The Cape Flats violence over the last few weeks—much of it perpetrated by young people who are often out of work, out of school, but in gangs—raises this question: What extramural activities are available for children living in Cape Town’s townships?

Gyms, sportsfields, ballet, drama and music classes are in short supply for people living in Cape Town’s low-income communities. This is a problem across the country of course, not just here. All three spheres of government need to take responsibility for building these facilities. South Africa has spent billions of rands on soccer stadiums for the world cups; we surely can do better at providing basic sports facilities for youth. And they are not just needed for children, but for adults too. Extramural activities should not be a privilege of the middle-classes. Sport, drama and intellectual activity in our leisure time gives human life meaning and dignity.

Axolile Notywala of the Social Justice Coalition lives in Khayelitsha. He says, “Even when the Olympics were on, the only sport that you saw children playing was soccer. They’ve never seen sports like those at the Olympics, played in their communities.”

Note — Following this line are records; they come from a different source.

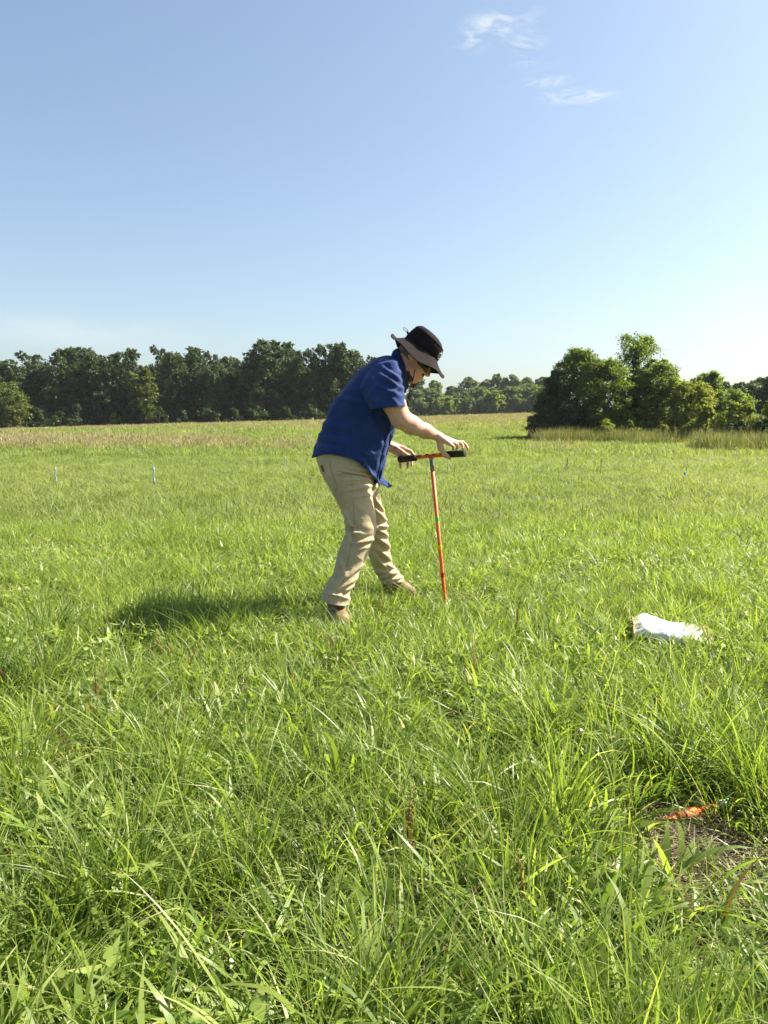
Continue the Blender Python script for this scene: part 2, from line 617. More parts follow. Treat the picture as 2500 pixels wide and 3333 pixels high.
for k, px in enumerate(range(-30, 1250, 62)):
    tree('shrub', px, 1322 + (k * 29 % 25), 52, 115, M_OAK, 'shrub', 'dark understorey shrub in the shade inside the left wood', 'understorey shrubs inside the left wood', 'shrub', key='us%d' % (k % 2))
G_FAR = 'far trees on the rise behind the face of the man and auger'
far_back = [(1362, 1226, 32), (1412, 1240, 36), (1470, 1258, 30), (1524, 1231, 42), (1582, 1236, 42), (1616, 1219, 34), (1664, 1221, 36), (1712, 1232, 40), (1765, 1228, 40)]
far_lab = ['far tree on the rise showing just under the chin of the man', 'round far tree standing alone against the sky right of the chin cords',
           'smallest far tree in the dip of the skyline right of the chin cords', 'broad far tree on the skyline, first of the block after the dip',
           'flat topped far tree in the middle of the skyline block', 'tallest slim far tree of the skyline block', 'airy far tree left of the dark cedar, on the skyline',
           'far tree on the skyline cut off by the dark cedar', 'far tree hidden behind the dark cedar']
for k, ((px, tp, hw), lab) in enumerate(zip(far_back, far_lab)):
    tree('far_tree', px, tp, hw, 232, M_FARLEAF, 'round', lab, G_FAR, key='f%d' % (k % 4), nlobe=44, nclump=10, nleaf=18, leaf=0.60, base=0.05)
G_FARF = 'lower trees along the far edge of the rising field'
far_front = [(1300, 1290, 40), (1345, 1272, 40), (1395, 1268, 42), (1450, 1290, 42), (1502, 1280, 46), (1560, 1264, 46), (1610, 1274, 44), (1660, 1262, 46), (1715, 1255, 50), (1770, 1262, 48)]
for k, (px, tp, hw) in enumerate(far_front):
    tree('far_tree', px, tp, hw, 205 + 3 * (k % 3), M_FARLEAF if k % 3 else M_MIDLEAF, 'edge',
         ['lower far tree behind the shirt front of the man', 'lower far tree right behind the chin cords', 'pale lower far tree just right of the chin cords',
          'dark low bush tree in the hollow of the far edge', 'lower far tree beneath the dip in the far skyline', 'bright low far tree below the broad skyline tree', 'low dark far tree in the middle of the far edge',
          'low far tree below the tallest slim skyline tree', 'broad low far tree next to the dark cedar', 'low far tree mostly behind the dark cedar'][k], G_FARF,
         key='g%d' % (k % 3), nlobe=60, nclump=10, nleaf=20, leaf=0.62)

# the clump on the right, about 45 m away
tree('cedar_tree', 1812, 1203, 112, 45.5, M_CEDAR, 'cone', 'dark dense cedar forming the left end of the clump on the right', nlobe=60, nclump=14, nleaf=34, leaf=0.15, spread=0.32, lobe=(0.16, 0.28), asp=0.35, upbias=0.1)
tree('cedar_tree', 1760, 1292, 62, 44.8, M_CEDAR, 'cone', 'small dark cedar skirting the left foot of the big cedar', nlobe=30, nclump=12, nleaf=30, leaf=0.14, spread=0.32, lobe=(0.18, 0.3), asp=0.35, upbias=0.1)
tree('broadleaf_tree', 1878, 1135, 92, 46.5, M_MIDLEAF, 'round', 'leafy green tree rising behind the dark cedar, with ragged left top', nlobe=64, nclump=12, nleaf=28, leaf=0.17, base=0.04, asp=0.45)
tree('broadleaf_tree', 1968, 1172, 96, 45.5, M_MIDLEAF, 'edge', 'bushy green tree in the middle front of the right clump', nlobe=64, nclump=12, nleaf=28, leaf=0.16, asp=0.45)
tree('broadleaf_tree', 2062, 1089, 88, 47, M_MIDLEAF, 'vase', 'tallest tree of the right clump with a thin airy top', nlobe=64, nclump=9, nleaf=15, leaf=0.17, base=0.1, spread=0.42, asp=0.45, lobe=(0.18, 0.32))
tree('cedar_tree', 2062, 1150, 62, 46.2, M_CEDAR, 'cone', 'dark narrow cedar standing under the thin airy top', nlobe=40, nclump=12, nleaf=26, leaf=0.15, spread=0.3, lobe=(0.16, 0.28), asp=0.35)
tree('broadleaf_tree', 2135, 1176, 78, 45.5, M_MIDLEAF, 'edge', 'green tree between the tallest tree and the yellow green tree', nlobe=64, nclump=12, nleaf=26, leaf=0.16, asp=0.45)
tree('broadleaf_tree', 2238, 1243, 78, 44, M_YELLOWLEAF, 'edge', 'yellow green sunlit tree at the right end of the clump', nlobe=60, nclump=11, nleaf=26, leaf=0.15, asp=0.45)
tree('broadleaf_tree', 2305, 1217, 62, 53, M_MIDLEAF, 'vase', 'upright green tree behind the yellow green tree', nlobe=50, nclump=12, nleaf=24, leaf=0.18, asp=0.45)
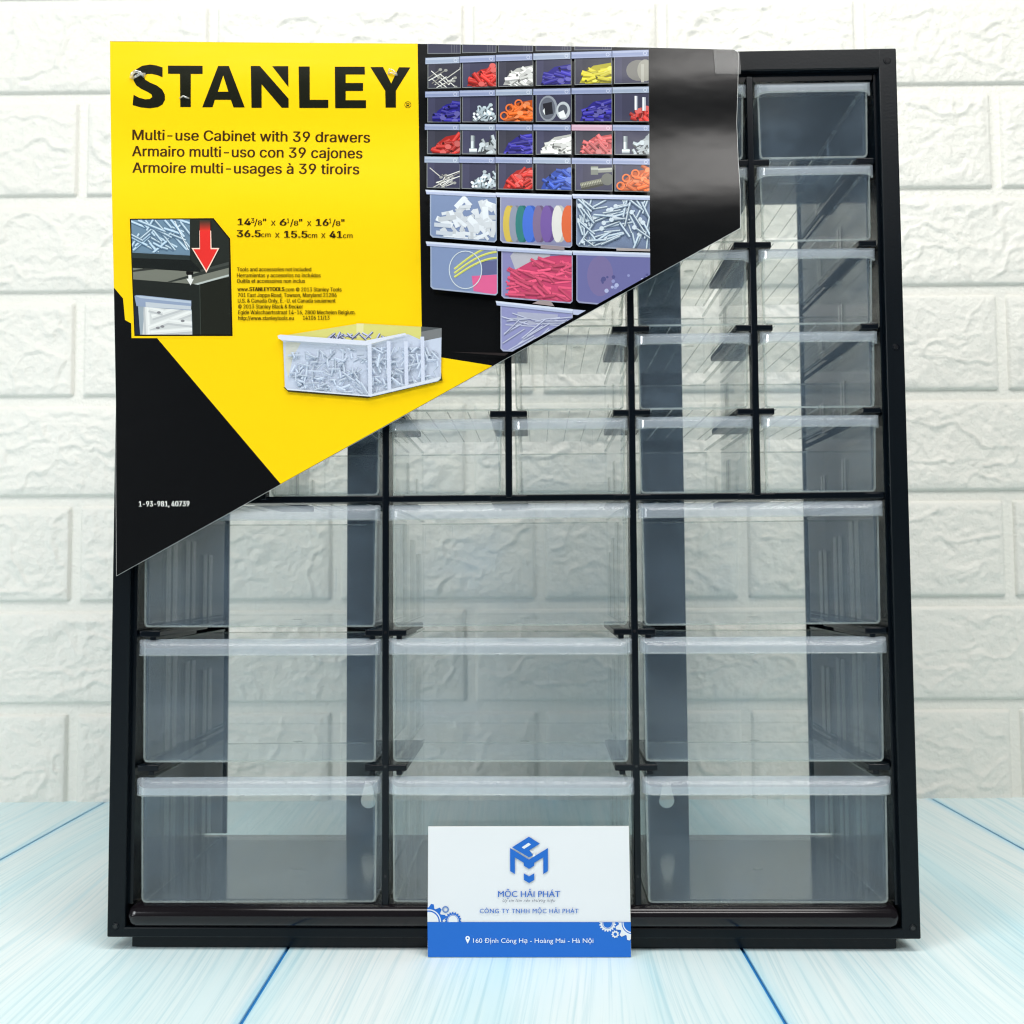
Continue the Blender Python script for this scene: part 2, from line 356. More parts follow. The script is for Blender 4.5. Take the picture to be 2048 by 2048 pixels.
# front grid: posts, full-width crossbar, short shelf rails
for i, x in enumerate(colx_s[1:-1]):
    big = i % 2 == 1
    bm = bmesh.new(); box(bm, x-1.55, x+1.55, 1.2, 7, 20.0 if big else 204.2, 401.5, 0.45)
    if big: box(bm, x-0.7, x+0.7, 7, 22, 21.5, 399.5)
    link('post', bm_done(bm, 'post', M_SHELL), cab)
bm = bmesh.new(); box(bm, -174.2, 169.0, 1.6, 16, 202.7, 205.7, 0.4); link('crossbar', bm_done(bm, 'crossbar', M_SHELL), cab)
def rail_mesh(hw, side, lugs):
    bm = bmesh.new()
    l, r = (-hw if side <= 0 else -0.1), (hw if side >= 0 else 0.1)
    box(bm, l, r, 1.5, 72, -1.45, 1.45, 0.5)
    nl, nr = (-3.4 if side <= 0 else -0.1), (3.4 if side >= 0 else 0.1)
    if side: box(bm, nl, nr, 72, DEP-2.2, -1.0, 0.8, 0.2)
    if lugs:
        for s in (-1, 1):
            if side in (0, s): box(bm, s*6.2-1.3, s*6.2+1.3, 1.7, 60, -3.2, -1.2, 0.3)
    return bm_done(bm, 'shelf_rail', M_SHELL)
rs_, rl_, rr_ = rail_mesh(8.6, 0, False), rail_mesh(8.0, 1, False), rail_mesh(8.0, -1, False)
bs_, bl_, br_ = rail_mesh(9.6, 0, True), rail_mesh(9.5, 1, True), rail_mesh(9.5, -1, True)
for z in rows_s[:-1]:
    for j, x in enumerate(colx_s):
        me = rl_ if j == 0 else rr_ if j == len(colx_s)-1 else rs_
        if z == rows_s[0]: z_ = z-0.15
        else: z_ = z
        o = link('shelf_rail', me, cab); o.location = (x*S, 0, z_*S)
for z in rows_b[1:-1]:
    for j, x in enumerate(colx_b):
        me = bl_ if j == 0 else br_ if j == 3 else bs_
        o = link('shelf_rail', me, cab); o.location = (x*S, 0, z*S)
bm = bmesh.new(); box(bm, -176, 170, 4.0, DEP-3, 0.5, ZB+0.6, 0.4); link('shadow_skirt', bm_done(bm, 'shadow_skirt', M_SHELL), cab)  # dark skirt added to stand in for the shadow under the cabinet
# screws in the rim, feet below
bm = bmesh.new(); disc(bm, (0, 0, 0), 1.75, 0.25); disc(bm, (0.0, -0.1, 0), 1.05, 0.45, mi=1)
scr = bm_done(bm, 'screw', [M_SHELL, M_SCREW])
for x, z in ((175.2, 407.2), (-181.4, 407.2), (175.6, 272.0), (-181.6, 272.0), (176.0, 11.0), (-182.0, 11.0)):
    o = link('screw', scr, cab); o.location = (x*S, -0.0, z*S)
bm = bmesh.new(); disc(bm, (0, 0, 0), 0.75, 0.2, n=12); scr2 = bm_done(bm, 'screw', M_SCREW)
for x in colx_b[1:3]:
    for z in (82.0, 142.8, 33.0, 262.0): o = link('screw', scr2, cab); o.location = (x*S, 1.25*S, z*S)
o = link('screw', scr2, cab); o.location = (111.4*S, 1.25*S, 334*S)
bm = bmesh.new(); disc(bm, (0, 0, 0), 3.2, 6.3, axis='Z'); foot = bm_done(bm, 'foot', M_SHELL)
for x in (-167, 161):
    for y in (16, 118): o = link('foot', foot, cab); o.location = (x*S, y*S, 0)

# ------------------------------------------------------------------ drawers
def handle_mesh(w, drop, skirt, deep):
    """pull lip: a top that slopes forward, a skirt below it, ends rounded in plan; one closed shell"""
    bm = bmesh.new(); h = w/2; c = deep*1.05; th = 0.8
    half = []
    for k in range(8):
        a = math.pi/2*k/7; half.append((-h + c*(1-math.cos(a)), -deep*math.sin(a)))
    pts = half + [(0, -deep)] + [(-p[0], p[1]) for p in reversed(half)]
    zt = lambda y: -drop*min(1, (-y/deep))**1.6
    cols = []
    for (x, y) in pts:
        f = 1-th/h; xi = x*f; yi = min(1.0, y+th) if y < -th else y*0.3+0.3
        xb = max(-h+0.9, min(h-0.9, x*(1-1.2/h)))
        rows_ = [(xb, 1.0, 0.0), (x*0.3+xb*0.7, y*0.45, zt(y*0.45)), (x, y, zt(y)-0.25), (x, y, -drop-skirt), (x, y-0.12, -drop-skirt-0.15), (x, y-0.12, -drop-skirt-0.55),
                 (xi, yi, -drop-skirt-0.55), (xi, yi, zt(y)-0.25-th), (xi*0.3+xb*0.7, y*0.45+0.3, zt(y*0.45)-th), (xb*0.999, 1.0, -th)]
        cols.append([bm.verts.new(r) for r in rows_])
    n = len(cols[0])
    for u, v in zip(cols[:-1], cols[1:]):
        for k in range(n):
            f = bm.faces.new((u[k], v[k], v[(k+1) % n], u[(k+1) % n])); f.material_index = 1 if k in (3, 4, 5) else 0
    bm.faces.new(cols[0]); bm.faces.new(list(reversed(cols[-1])))
    bmesh.ops.recalc_face_normals(bm, faces=bm.faces)
    me = bm_done(bm, 'handle', [M_HANDLE, M_EDGE]); me.shade_smooth()
    me.set_sharp_from_angle(angle=math.radians(25)); return me
def tray_mesh(w, h, d, big):
    """open tray; origin at the top middle of the front"""
    bm = bmesh.new(); t = 1.1; hw = w/2
    r = 2.2
    # front plate with rounded lower corners
    pts = [(-hw, 0), (hw, 0)]
    for k in range(5): a = math.pi/2*k/4; pts.append((hw-0.6-r+r*math.cos(a), -h+r-r*math.sin(a)))
    for k in range(5): a = math.pi/2*k/4; pts.append((-hw+0.6+r-r*math.sin(a), -h+r-r*math.cos(a)))
    prism(bm, pts, 0, t)
    # milky strips added so the front plate's edges look lit
    o = pts[1:]+[pts[0]]
    for i in range(len(o)-1):
        a = Vector((o[i][0], 0, o[i][1])); b = Vector((o[i+1][0], 0, o[i+1][1]))
        if (b-a).length < 1e-4: continue
        dd = (b-a).normalized(); nn = Vector((dd.z, 0, -dd.x))   # inward
        vs = []
        for pt in (a, b):
            for off, y in ((0.03, -0.22), (0.85, -0.22), (0.85, -0.02), (0.03, -0.02)):
                vs.append(bm.verts.new((pt.x+nn.x*off, y, pt.z+nn.z*off)))
        for q in ((0, 1, 5, 4), (1, 2, 6, 5), (2, 3, 7, 6), (3, 0, 4, 7)): bm.faces.new([vs[k] for k in q]).material_index = 1
    hi = hw-1.0; tp = -2.5
    box(bm, -hi, -hi+t, t+.02, d-t, -h+t+0.3, tp); box(bm, hi-t, hi, t+.02, d-t, -h+t+0.3, tp)
    box(bm, -hi, hi, d-t, d, -h+0.3, tp-1.5)
    box(bm, -hi, hi, t+.02, d-t, -h+0.3, -h+t+0.25)
    # milky strips that put bright edge highlights on the tray
    for s in (-1, 1):
        xa, xb = sorted((s*(hi+0.15), s*(hi-t-0.15)))
        box(bm, xa, xb, t+0.1, d, tp+0.02, tp+0.8, mi=1)
        box(bm, xa+0.2, xb-0.2, t+0.1, d, -h+0.0, -h+0.28, mi=1)
    box(bm, -hi, hi, d-t-0.1, d+0.1, tp-1.48, tp-0.8, mi=1)
    # upright divider ribs on both sides, in pairs
    ys = ((28, .86), (56, .74), (84, .62)) if big else ((42, .55), (80, .42))
    for s in (-1, 1):
        for y, fr in ys:
            for dy in ((-4.6, 4.6) if big else (-2.2, 2.2)):
                xa, xb = sorted((s*(hi-t-.02), s*(hi-t-(1.2 if big else 0.9))))
                hw_ = 3.2 if big else 1.5
                box(bm, xa, xb, y+dy-hw_, y+dy+hw_, -h+t+0.3, -h+fr*h, mi=2)
    # fine ribs under the tray
    if not big:
        for k in range(-2, 3): box(bm, k*9.6-0.22, k*9.6+0.22, 3, d-2, -h-0.02, -h+0.27, mi=1)
    disc(bm, (6, 50, -h+t+0.27), 2.6, 0.12, n=14, axis='Z', mi=1)
    return bm_done(bm, 'tray', [M_BODY, M_EDGE, M_RIB])
H_S, H_B = handle_mesh(53.6, 2.5, 3.0, 5.4), handle_mesh(111.6, 3.4, 3.3, 6.2)
T_S, T_B = tray_mesh(51.4, 35.7, 118, False), tray_mesh(108.4, 56.2, 118, True)
rnd = random.Random(3)
def drawer(x, z, T, H, droop):
    o = bpy.data.objects.new('drawer', None); COL.objects.link(o); o.parent = cab
    o.location = ((x+rnd.uniform(-.25, .25))*S, (2.6+rnd.uniform(-.7, .5))*S, z*S)
    o.rotation_euler = (0, math.radians(rnd.uniform(-.22, .22)), 0)
    t = link('tray', T, o); h = link('handle', H, o)
    return o
for r in range(5):
    for c in range(6): drawer((colx_s[c]+colx_s[c+1])/2+(-0.7, 0, 0, 0, 0, 0.9)[c], rows_s[r+1]-1.9, T_S, H_S, 0)
for r in range(3):
    for c in range(3): drawer((colx_b[c]+colx_b[c+1])/2+(-1.1, 0.1, 1.0)[c], rows_b[r+1]-(4.1, 2.6, 2.6)[r], T_B, H_B, 0)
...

Despite the lack of formal extramural activities, there are a lot of people in the townships who have shown great initiative and started soccer and music clubs. In this and next week’s GroundUp we focus on some of their stories. But for these initiatives to flourish, they need support. As Notywala says, “There’s not much support for soccer teams or drama in Khayelitsha. There are a lot of youth doing drama. I’d like to see more sponsorship to support soccer and drama.”